Tuning Max Clients
Please note: this article was originally created for our previous generation of Virtual Private Servers. As such, these instructions may not be relevant to our current generation of Virtual Private Servers.
The MaxClients directive is used to set a limit on the number of simultaneous requests that can be supported. No more than this number of child server processes will be created. If you wish to configure more than 256 clients, you will need to edit the HARD_SERVER_LIMIT entry in the file httpd.h and recompile. The calculation of MaxClients is rather straightforward:
Total RAM Dedicated to the Webserver
MaxClients = —————————————————
MAX child’s process size
If your wondering what will happen to your server if there are more concurrent users than MaxClients at any time, you will see the following warning message in the error_log:
[Sun Jan 06 12:05:32 2013] [error] server reached MaxClients setting, consider raising the MaxClients setting
As any connection attempts over the MaxClients limit will normally be queued, up to a number based on the ListenBacklog directive this will not be a problem.
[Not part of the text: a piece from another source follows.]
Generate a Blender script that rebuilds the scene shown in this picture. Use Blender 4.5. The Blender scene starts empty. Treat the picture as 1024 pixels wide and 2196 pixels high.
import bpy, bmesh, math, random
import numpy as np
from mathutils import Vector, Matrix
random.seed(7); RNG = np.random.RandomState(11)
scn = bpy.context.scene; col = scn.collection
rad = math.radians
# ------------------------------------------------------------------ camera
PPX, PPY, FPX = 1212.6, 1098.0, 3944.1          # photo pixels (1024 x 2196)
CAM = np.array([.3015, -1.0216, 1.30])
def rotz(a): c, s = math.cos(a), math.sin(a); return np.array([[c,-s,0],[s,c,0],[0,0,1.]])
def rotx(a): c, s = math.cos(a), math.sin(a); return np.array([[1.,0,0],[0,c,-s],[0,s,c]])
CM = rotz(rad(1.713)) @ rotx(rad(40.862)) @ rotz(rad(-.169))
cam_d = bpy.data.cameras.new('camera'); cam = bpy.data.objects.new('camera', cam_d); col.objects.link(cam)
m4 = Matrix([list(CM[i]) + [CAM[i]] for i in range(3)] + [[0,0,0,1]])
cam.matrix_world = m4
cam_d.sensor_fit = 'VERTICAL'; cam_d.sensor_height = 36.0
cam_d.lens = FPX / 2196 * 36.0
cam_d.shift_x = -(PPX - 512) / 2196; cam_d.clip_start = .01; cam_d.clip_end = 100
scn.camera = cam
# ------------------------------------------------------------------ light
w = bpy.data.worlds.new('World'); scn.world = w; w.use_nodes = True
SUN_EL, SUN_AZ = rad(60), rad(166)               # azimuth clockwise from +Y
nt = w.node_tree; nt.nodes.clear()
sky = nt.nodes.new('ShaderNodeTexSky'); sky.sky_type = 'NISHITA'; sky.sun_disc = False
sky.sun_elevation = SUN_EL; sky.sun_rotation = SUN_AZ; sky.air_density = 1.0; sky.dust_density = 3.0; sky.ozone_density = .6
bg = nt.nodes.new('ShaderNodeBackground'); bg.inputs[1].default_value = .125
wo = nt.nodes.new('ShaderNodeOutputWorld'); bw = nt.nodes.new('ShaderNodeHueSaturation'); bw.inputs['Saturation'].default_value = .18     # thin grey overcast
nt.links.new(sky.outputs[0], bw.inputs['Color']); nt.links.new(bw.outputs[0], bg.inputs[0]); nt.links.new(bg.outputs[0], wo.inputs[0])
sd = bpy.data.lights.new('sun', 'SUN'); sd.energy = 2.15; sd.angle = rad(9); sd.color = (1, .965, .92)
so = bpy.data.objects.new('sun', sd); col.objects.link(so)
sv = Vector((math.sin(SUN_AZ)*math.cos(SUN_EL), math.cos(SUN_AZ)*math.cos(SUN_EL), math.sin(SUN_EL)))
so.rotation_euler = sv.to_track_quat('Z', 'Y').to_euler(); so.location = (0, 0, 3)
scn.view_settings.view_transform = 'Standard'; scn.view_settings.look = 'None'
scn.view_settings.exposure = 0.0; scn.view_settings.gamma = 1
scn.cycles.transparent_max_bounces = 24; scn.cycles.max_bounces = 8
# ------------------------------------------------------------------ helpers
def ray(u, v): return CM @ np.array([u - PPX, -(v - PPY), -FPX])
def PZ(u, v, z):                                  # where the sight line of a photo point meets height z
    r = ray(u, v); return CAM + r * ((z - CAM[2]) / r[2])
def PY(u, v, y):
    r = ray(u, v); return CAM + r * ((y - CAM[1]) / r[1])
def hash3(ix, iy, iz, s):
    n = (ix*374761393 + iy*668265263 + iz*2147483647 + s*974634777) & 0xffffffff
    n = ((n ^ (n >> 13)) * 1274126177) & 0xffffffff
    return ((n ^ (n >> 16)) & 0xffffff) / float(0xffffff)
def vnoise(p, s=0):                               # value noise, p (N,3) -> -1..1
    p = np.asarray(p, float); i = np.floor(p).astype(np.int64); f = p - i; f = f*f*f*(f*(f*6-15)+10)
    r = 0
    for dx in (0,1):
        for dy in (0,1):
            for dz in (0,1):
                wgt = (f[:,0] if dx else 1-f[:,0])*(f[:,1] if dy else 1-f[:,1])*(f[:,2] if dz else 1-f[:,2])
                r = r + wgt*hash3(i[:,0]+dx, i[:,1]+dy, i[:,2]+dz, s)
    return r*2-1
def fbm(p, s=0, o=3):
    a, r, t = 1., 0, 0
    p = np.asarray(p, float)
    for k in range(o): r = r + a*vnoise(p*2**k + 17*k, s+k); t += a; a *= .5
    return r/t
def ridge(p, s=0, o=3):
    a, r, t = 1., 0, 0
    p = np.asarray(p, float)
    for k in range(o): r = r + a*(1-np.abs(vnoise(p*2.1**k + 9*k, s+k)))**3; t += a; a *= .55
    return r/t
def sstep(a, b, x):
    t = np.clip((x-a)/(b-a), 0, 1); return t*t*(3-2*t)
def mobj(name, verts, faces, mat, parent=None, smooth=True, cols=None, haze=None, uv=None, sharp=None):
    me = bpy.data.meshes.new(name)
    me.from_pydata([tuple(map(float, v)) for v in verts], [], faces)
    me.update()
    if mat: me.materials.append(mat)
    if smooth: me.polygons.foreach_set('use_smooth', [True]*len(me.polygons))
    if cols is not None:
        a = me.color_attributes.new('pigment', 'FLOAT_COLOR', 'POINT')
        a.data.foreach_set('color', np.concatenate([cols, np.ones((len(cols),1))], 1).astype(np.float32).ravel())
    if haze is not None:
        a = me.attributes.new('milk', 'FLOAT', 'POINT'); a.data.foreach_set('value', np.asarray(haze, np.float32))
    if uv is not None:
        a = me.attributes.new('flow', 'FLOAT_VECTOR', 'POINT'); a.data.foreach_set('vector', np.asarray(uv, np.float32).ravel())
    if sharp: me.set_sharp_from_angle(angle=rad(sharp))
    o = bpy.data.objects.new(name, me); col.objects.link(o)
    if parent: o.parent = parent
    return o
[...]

When one process is freed at the end of a different request, a queued connection will be served.
It only shows as an error because clients are being put in the queue rather than getting served immediately, despite the fact that the user does not see an error response. This error can be allowed to persist to balance available system resources and response time, but sooner or later you will need to increase the RAM on your server so you can start more child processes.